I dread making changes to wikipedia for this reason. You invest time and energy to research something and write it up and then some semi anonymous bastard comes along and deletes it. Frustrating and a waste of effort.
At least that was what I used to think until recently. I spotted such a glaring omission on the Dutch wikipedia that I felt morally compelled to remedy it myself. I did the edit and sure enough within five minutes I was alerted that someone else had edited my edit.
Turns out he had just fixed a typo, sent me a thank you and added a new section of his own on something unrelated. For what it is worth, it was an uplifting little experience.
I know its a little off topic, but every time I hear it mentioned I want to say something about it:
Rather than complain about the typos or inaccuracies on Wikipedia, fix them. I've had an account registered for a couple of years, and might put in a handful of small edits every few months. It adds up, and just complain about it like people tend to do doesn't help anything.
No surprise here. I tried editing 3 or 4 articles, and every single time my additions were reverted, even if they were valid. There are too many power-tripping people on wikipedia.

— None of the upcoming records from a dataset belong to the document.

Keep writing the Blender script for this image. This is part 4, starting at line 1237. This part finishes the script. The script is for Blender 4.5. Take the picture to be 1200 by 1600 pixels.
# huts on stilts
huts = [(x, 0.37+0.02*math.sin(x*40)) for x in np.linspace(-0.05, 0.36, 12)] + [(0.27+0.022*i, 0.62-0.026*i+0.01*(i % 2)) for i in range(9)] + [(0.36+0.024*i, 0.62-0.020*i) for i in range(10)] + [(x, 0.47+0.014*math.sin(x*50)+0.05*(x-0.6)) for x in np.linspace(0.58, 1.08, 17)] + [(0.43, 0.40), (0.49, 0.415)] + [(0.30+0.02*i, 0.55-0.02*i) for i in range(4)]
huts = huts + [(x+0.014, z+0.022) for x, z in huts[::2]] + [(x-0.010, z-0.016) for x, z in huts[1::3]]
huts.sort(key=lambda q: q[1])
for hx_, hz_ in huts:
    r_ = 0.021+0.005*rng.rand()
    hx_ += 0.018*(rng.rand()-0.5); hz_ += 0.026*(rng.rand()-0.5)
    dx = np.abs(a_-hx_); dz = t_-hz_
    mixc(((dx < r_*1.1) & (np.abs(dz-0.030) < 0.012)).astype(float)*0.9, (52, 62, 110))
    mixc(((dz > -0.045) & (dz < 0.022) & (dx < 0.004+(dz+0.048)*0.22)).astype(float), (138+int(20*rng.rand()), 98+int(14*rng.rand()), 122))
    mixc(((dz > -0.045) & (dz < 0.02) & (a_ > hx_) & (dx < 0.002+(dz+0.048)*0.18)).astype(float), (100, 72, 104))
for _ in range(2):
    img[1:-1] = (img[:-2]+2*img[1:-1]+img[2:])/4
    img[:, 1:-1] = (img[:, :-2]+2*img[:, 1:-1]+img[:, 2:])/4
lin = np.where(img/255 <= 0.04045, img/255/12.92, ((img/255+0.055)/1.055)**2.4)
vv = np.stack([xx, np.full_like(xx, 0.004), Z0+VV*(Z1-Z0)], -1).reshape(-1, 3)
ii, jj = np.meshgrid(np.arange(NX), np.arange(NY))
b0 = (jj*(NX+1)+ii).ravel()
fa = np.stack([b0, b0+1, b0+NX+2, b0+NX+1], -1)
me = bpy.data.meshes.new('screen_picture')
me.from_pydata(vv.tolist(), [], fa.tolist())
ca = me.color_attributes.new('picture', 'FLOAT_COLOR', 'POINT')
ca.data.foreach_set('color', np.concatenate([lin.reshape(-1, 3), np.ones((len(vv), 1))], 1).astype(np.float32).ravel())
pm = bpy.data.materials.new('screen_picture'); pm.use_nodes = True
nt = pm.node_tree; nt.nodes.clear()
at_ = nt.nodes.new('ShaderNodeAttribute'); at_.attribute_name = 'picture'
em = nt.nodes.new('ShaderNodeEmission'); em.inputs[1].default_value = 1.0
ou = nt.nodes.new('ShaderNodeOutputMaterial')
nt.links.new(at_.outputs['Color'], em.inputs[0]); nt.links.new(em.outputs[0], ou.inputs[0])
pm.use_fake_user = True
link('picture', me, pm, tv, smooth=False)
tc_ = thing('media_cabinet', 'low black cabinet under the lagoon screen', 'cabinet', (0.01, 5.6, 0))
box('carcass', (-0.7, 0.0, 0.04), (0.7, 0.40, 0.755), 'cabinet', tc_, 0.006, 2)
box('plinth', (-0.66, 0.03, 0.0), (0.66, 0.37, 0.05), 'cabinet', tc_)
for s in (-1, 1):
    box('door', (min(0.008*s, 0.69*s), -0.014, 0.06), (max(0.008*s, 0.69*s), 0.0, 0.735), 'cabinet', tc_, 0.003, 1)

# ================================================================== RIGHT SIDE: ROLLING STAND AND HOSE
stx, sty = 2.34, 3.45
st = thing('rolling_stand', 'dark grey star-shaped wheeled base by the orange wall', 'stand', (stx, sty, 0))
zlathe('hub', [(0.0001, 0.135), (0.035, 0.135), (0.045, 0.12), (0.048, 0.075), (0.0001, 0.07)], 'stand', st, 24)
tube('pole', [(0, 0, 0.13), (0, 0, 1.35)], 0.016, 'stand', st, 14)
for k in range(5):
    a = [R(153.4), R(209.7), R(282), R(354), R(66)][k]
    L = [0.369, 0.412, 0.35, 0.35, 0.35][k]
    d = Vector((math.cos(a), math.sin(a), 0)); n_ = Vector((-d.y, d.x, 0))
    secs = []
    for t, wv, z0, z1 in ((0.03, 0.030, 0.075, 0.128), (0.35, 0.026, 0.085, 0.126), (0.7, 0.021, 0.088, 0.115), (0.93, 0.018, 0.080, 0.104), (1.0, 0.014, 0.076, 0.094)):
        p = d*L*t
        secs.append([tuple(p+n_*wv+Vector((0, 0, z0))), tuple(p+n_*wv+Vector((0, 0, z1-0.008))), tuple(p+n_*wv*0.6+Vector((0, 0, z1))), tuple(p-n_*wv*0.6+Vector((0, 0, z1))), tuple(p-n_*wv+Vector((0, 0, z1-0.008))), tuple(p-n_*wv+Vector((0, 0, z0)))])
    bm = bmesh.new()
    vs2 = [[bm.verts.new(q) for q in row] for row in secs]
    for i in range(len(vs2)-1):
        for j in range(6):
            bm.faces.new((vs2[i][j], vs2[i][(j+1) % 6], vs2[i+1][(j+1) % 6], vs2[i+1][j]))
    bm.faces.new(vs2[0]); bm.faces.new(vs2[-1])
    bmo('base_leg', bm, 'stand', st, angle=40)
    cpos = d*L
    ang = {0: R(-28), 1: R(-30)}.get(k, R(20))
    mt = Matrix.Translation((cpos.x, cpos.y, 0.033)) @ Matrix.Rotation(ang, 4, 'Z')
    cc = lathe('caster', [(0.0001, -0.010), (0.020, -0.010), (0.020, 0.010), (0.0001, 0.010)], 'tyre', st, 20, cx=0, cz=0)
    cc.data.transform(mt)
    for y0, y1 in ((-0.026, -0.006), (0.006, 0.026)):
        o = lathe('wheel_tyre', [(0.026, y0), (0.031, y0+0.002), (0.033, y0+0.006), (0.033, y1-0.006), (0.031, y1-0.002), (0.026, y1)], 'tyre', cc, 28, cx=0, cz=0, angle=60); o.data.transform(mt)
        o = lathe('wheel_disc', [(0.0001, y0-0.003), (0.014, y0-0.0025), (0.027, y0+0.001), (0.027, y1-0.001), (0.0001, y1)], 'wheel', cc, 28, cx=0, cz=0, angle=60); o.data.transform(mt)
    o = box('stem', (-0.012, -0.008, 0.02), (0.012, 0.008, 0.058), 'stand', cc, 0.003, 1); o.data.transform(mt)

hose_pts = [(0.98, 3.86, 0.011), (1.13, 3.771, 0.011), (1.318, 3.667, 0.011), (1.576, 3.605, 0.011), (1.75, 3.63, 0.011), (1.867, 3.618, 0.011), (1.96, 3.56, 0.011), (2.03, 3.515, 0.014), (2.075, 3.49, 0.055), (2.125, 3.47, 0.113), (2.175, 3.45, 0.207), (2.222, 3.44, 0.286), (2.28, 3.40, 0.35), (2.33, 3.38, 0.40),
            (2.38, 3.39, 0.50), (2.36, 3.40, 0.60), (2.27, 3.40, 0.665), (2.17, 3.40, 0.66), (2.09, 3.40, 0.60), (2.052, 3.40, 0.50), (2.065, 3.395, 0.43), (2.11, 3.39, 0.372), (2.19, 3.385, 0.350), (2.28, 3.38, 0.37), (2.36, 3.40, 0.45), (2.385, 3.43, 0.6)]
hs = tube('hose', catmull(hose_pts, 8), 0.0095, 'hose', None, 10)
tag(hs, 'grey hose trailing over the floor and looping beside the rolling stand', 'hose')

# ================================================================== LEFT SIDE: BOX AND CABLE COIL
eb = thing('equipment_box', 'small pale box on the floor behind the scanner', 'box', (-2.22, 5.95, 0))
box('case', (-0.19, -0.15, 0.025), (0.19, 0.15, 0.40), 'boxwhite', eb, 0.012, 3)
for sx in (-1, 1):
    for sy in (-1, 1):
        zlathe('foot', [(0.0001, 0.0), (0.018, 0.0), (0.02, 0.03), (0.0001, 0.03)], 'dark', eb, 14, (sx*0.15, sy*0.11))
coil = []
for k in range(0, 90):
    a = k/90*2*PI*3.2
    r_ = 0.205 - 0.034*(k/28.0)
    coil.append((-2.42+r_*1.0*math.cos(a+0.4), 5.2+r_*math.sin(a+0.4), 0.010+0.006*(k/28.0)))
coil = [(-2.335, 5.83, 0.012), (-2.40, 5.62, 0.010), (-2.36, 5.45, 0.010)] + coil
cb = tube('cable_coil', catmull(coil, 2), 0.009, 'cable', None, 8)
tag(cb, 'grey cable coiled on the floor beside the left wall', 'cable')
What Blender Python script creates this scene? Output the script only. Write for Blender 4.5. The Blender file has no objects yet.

this is pretty fascinating to me, i thought the whole point of wikipedia was if you see something wrong you hit edit, fix it, and then click save. If you want to add something new the process is the same. Do you now have to pass like a virtual interview to qualify to make a change?
Idk man, some good soul corrected a common language error on a site where many authors are not even native English speakers.
I am happy there are people willing to do the work for free and that Wikipedia is now better. Hopefully he corrects more errors in the future so I am less likely to pick up incorrect language in the future when I read the articles. Sounds like the right solution you are looking for to me.